Start at the line containing "Model this scene", stop at the line containing "from mathutils import Vector, Matrix", and please reproduce every line in between, both ends included, without pictures.

#### Exercise input ####

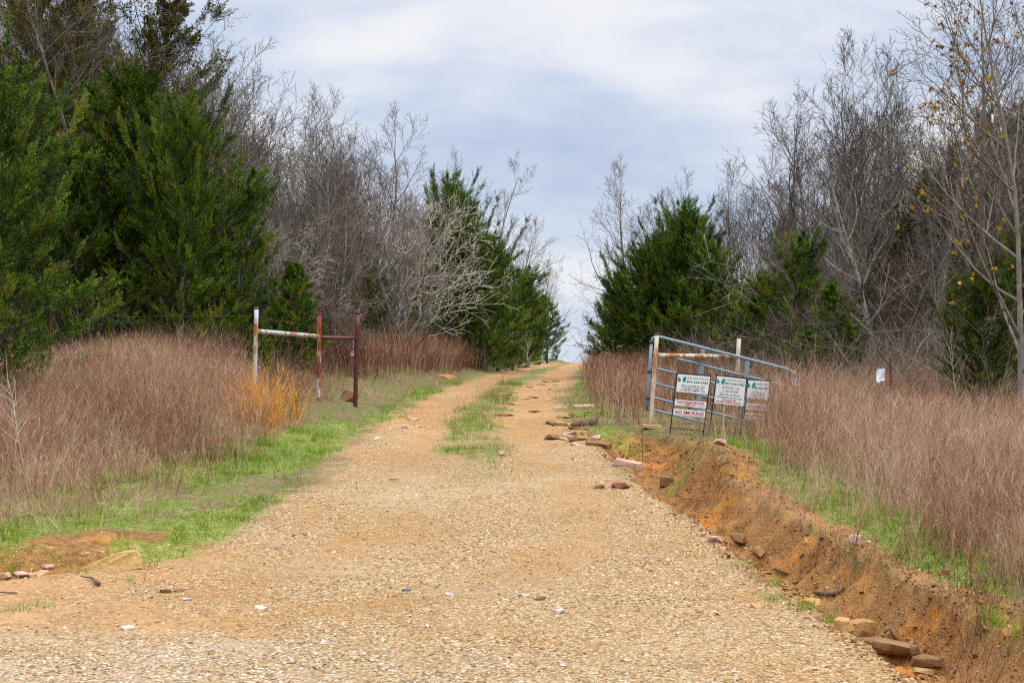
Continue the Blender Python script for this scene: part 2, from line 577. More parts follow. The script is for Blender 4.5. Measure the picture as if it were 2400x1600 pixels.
M_LEAF = mat_tone('gold_leaves', [(0, (.12, .05, .02)), (.3, (.22, .10, .02)), (.6, (.40, .22, .02)), (1, (.58, .38, .03))], .6, .3)


def mat_rock(name, a, b, c, scale=5):
    m, t = new_mat(name)
    p = objpos(t)
    n1_ = t.noise(p, scale, 6, .65)
    n2_ = t.noise(p, scale * 6, 5, .65)
    col = t.mix(t.ramp(n1_, [(.35, 0), (.65, 1)]), a, b)
    col = t.mix(t.ramp(n2_, [(.5, 0), (.7, .7)]), col, c)
    finish(t, col, .88, t.math('ADD', n1_, t.math('MULTIPLY', n2_, .4)), .03, .8, spec=.15)
    return m


M_ROCK_TAN = mat_rock('tan_sandstone', (.34, .21, .10), (.52, .36, .19), (.24, .15, .09))
M_ROCK_RED = mat_rock('red_sandstone', (.26, .12, .07), (.38, .20, .12), (.16, .08, .05))
M_ROCK_ORG = mat_rock('orange_sandstone', (.36, .20, .075), (.50, .30, .115), (.22, .13, .07))
M_ROCK_PINK = mat_rock('pinkish_sandstone', (.42, .27, .19), (.55, .39, .29), (.27, .17, .12))
M_ROCK_PALE = mat_rock('pale_stone', (.42, .38, .33), (.58, .54, .49), (.30, .25, .20))
M_ROCK_BRN = mat_rock('brown_sandstone', (.17, .09, .042), (.30, .17, .08), (.10, .055, .03))
M_SLATE = mat_rock('dark_slate', (.10, .105, .13), (.17, .175, .21), (.07, .07, .08))
M_WOOD = mat_rock('rotten_wood', (.10, .065, .045), (.20, .135, .09), (.05, .035, .025), 8)


def mat_paint(name, paint, rust_amt, rust=(.27, .095, .03), rough=.55, streak=True):
    m, t = new_mat(name)
    p = objpos(t)
    mp = t.n('ShaderNodeMapping')
    t.set(mp.inputs['Vector'], p)
    mp.inputs['Scale'].default_value = (1, 1, .28 if streak else 1)
    n1_ = t.noise(mp.outputs[0], 11, 6, .68)
    n2_ = t.noise(p, 45, 4, .6)
    n3_ = t.noise(p, 2.1, 2, .5)
    f = t.math('ADD', t.math('MULTIPLY', n1_, .62), t.math('ADD', t.math('MULTIPLY', n2_, .14), t.math('MULTIPLY', n3_, .24)))
    k = .66 - rust_amt * .3
    rm = t.ramp(f, [(k - .035, 0), (k + .035, 1)])
    rc = t.mix(n2_, tuple(v * .45 for v in rust), tuple(min(1, v * 1.9) for v in rust))
    pc = t.mix(n1_, tuple(v * .8 for v in paint), tuple(min(1, v * 1.12) for v in paint))
    col = t.mix(rm, pc, rc)
    finish(t, col, t.math('MULTIPLY_ADD', rm, .3, rough), f, .004, .6, spec=.35)
    return m


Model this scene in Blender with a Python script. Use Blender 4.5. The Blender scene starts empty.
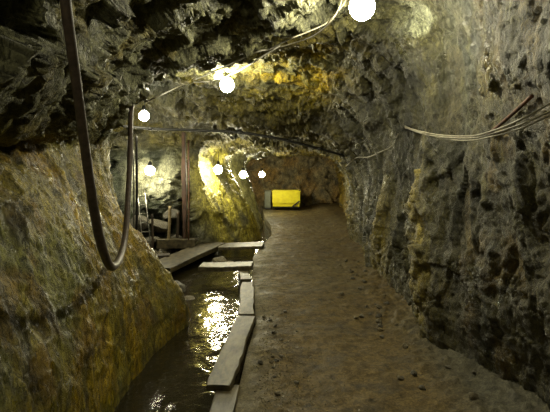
import bpy, bmesh, math, random
import numpy as np
from mathutils import Vector, Matrix

random.seed(7)
scene = bpy.context.scene
COL = scene.collection
F = 500.0            # focal length in pixels of the 550 px wide frame
CX, HY, EYE = 275.0, 168.0, 1.6


def P(px, py, Y):
    """world point that stands Y metres ahead on the sight line through (px, py)"""
    return Vector(((px - CX) / F * Y, Y, EYE + (HY - py) / F * Y))


# ------------------------------------------------------------------ noise
def _h(ix, iy, iz, seed):
    h = (ix.astype(np.int64) * 374761393 + iy.astype(np.int64) * 668265263
         + iz.astype(np.int64) * 2147483647 + seed * 1274126177) & 0xFFFFFFFF
    h = ((h ^ (h >> 13)) * 1274126177) & 0xFFFFFFFF
    h = ((h ^ (h >> 16)) * 2246822519) & 0xFFFFFFFF
    h = h ^ (h >> 15)
    return (h & 0xFFFFFF) / float(0x1000000)


def vnoise(p, seed=0):
    f = np.floor(p)
    t = p - f
    t = t * t * t * (t * (t * 6 - 15) + 10)
    i = f.astype(np.int64)
    r = 0
    for dx in (0, 1):
        wx = t[:, 0] if dx else 1 - t[:, 0]
        for dy in (0, 1):
            wy = t[:, 1] if dy else 1 - t[:, 1]
            for dz in (0, 1):
                wz = t[:, 2] if dz else 1 - t[:, 2]
                r = r + wx * wy * wz * _h(i[:, 0] + dx, i[:, 1] + dy, i[:, 2] + dz, seed)
    return r * 2 - 1


def fbm(p, octv=4, seed=0, gain=.5):
    a, s, n = 1.0, 0, 0
    for k in range(octv):
        s = s + a * vnoise(p * (2.03 ** k) + 17.3 * k, seed + k)
        n += a
        a *= gain
    return s / n


def ridged(p, octv=4, seed=0):
    a, s, n = 1.0, 0, 0
    for k in range(octv):
        s = s + a * (1 - 2 * np.abs(vnoise(p * (2.1 ** k) + 5.1 * k, seed + k)))
        n += a
        a *= .5
    return s / n


def facets(p, seed=0, tilt=.8):
    """broken-rock relief: every Voronoi cell is a tilted facet at its own height"""
    i = np.floor(p).astype(np.int64)
    best = np.full(len(p), 1e9)
    val = np.zeros(len(p))
    for dx in (-1, 0, 1):
        for dy in (-1, 0, 1):
            for dz in (-1, 0, 1):
                a, b, c = i[:, 0] + dx, i[:, 1] + dy, i[:, 2] + dz
                q = np.stack([a + _h(a, b, c, seed + 1), b + _h(a, b, c, seed + 2), c + _h(a, b, c, seed + 3)], 1)
                d = p - q
                d2 = (d * d).sum(1)
                g = np.stack([_h(a, b, c, seed + 4), _h(a, b, c, seed + 5), _h(a, b, c, seed + 6)], 1) * 2 - 1
                v = (_h(a, b, c, seed + 7) - .5) + tilt * (d * g).sum(1)
                m = d2 < best
                best[m] = d2[m]
                val[m] = v[m]
    return val


def sstep(a, b, x):
    t = np.clip((x - a) / (b - a), 0, 1)
    return t * t * (3 - 2 * t)


def blob(p, c, r):
    """soft ellipsoid mask round c"""
    d = ((p - np.array(c)) / np.array(r))
    return np.exp(-(d * d).sum(1))


# ------------------------------------------------------------------ node helpers
def new_mat(name):
    m = bpy.data.materials.new(name)
    m.use_nodes = True
    nt = m.node_tree
    nt.nodes.clear()
    out = nt.nodes.new('ShaderNodeOutputMaterial')
    b = nt.nodes.new('ShaderNodeBsdfPrincipled')
    nt.links.new(b.outputs[0], out.inputs[0])
    return m, nt, b


def rock_material(name, rough=(.35, .75), bump=.5, scale=1.0, spec=.5, dist=.03, vein=.3):
    """rock whose mineral colour is a vertex attribute, with fine grain, wet patches and bump"""
    m, nt, b = new_mat(name)
    N, L = nt.nodes, nt.links
    geo = N.new('ShaderNodeTexCoord')
    at = N.new('ShaderNodeAttribute')
    at.attribute_name = 'mineral_and_shade'

    def noise(sc, det, rgh=.6):
        n = N.new('ShaderNodeTexNoise')
        n.inputs['Scale'].default_value = sc * scale
        n.inputs['Detail'].default_value = det
        n.inputs['Roughness'].default_value = rgh
        L.new(geo.outputs['Object'], n.inputs['Vector'])
        return n
    mp = N.new('ShaderNodeMapping')                       # steep bedding: detail drawn out along the dip
    mp.inputs['Scale'].default_value = (1.0, 1.0, .38)
    mp.inputs['Rotation'].default_value = (.25, .18, 0)
    L.new(geo.outputs['Object'], mp.inputs[0])

    def snoise(sc, det, rgh=.6, dst=0.0):
        n = noise(sc, det, rgh)
        n.inputs['Distortion'].default_value = dst
        L.new(mp.outputs[0], n.inputs['Vector'])
        return n

    def rng(src, a, b_, c, d_):
        r_ = N.new('ShaderNodeMapRange')
        r_.inputs[1].default_value, r_.inputs[2].default_value = a, b_
        r_.inputs[3].default_value, r_.inputs[4].default_value = c, d_
        L.new(src, r_.inputs[0])
        return r_.outputs[0]

    def math_(op, a, b_):
        m_ = N.new('ShaderNodeMath')
        m_.operation = op
        for k, v in enumerate((a, b_)):
            if isinstance(v, (int, float)):
                m_.inputs[k].default_value = v
            else:
                L.new(v, m_.inputs[k])
        return m_.outputs[0]
    n1 = snoise(8, 8, .75, .4)
    n2 = noise(38, 6, .75)
    n3 = noise(2.3, 4)
    n4 = snoise(13, 6, .7, .8)
    crack = rng(math_('ABSOLUTE', math_('SUBTRACT', n4.outputs[0], .5), 0), .0, .035, vein, 1.0)
    mul = math_('MULTIPLY', math_('MULTIPLY', rng(n1.outputs[0], .3, .7, .3, 1.75), rng(n2.outputs[0], .3, .7, .4, 1.6)), crack)
    sc = N.new('ShaderNodeVectorMath')
    sc.operation = 'SCALE'
    L.new(at.outputs['Color'], sc.inputs[0])
    L.new(mul, sc.inputs['Scale'])
    L.new(sc.outputs[0], b.inputs['Base Color'])
    L.new(rng(n3.outputs[0], .35, .65, *rough), b.inputs['Roughness'])
    b.inputs['Specular IOR Level'].default_value = spec
    h = math_('ADD', math_('ADD', n1.outputs[0], math_('MULTIPLY', n2.outputs[0], .45)), math_('MULTIPLY', crack, .25))
    bp = N.new('ShaderNodeBump')
    bp.inputs['Strength'].default_value = bump
    bp.inputs['Distance'].default_value = dist
    L.new(h, bp.inputs['Height'])
    L.new(bp.outputs[0], b.inputs['Normal'])
    return m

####

- _Exercise solution_:
Model this scene in Blender with a Python script. Use Blender 4.5. The Blender scene starts empty.
import bpy, bmesh, math, random
import numpy as np
from mathutils import Vector, Matrix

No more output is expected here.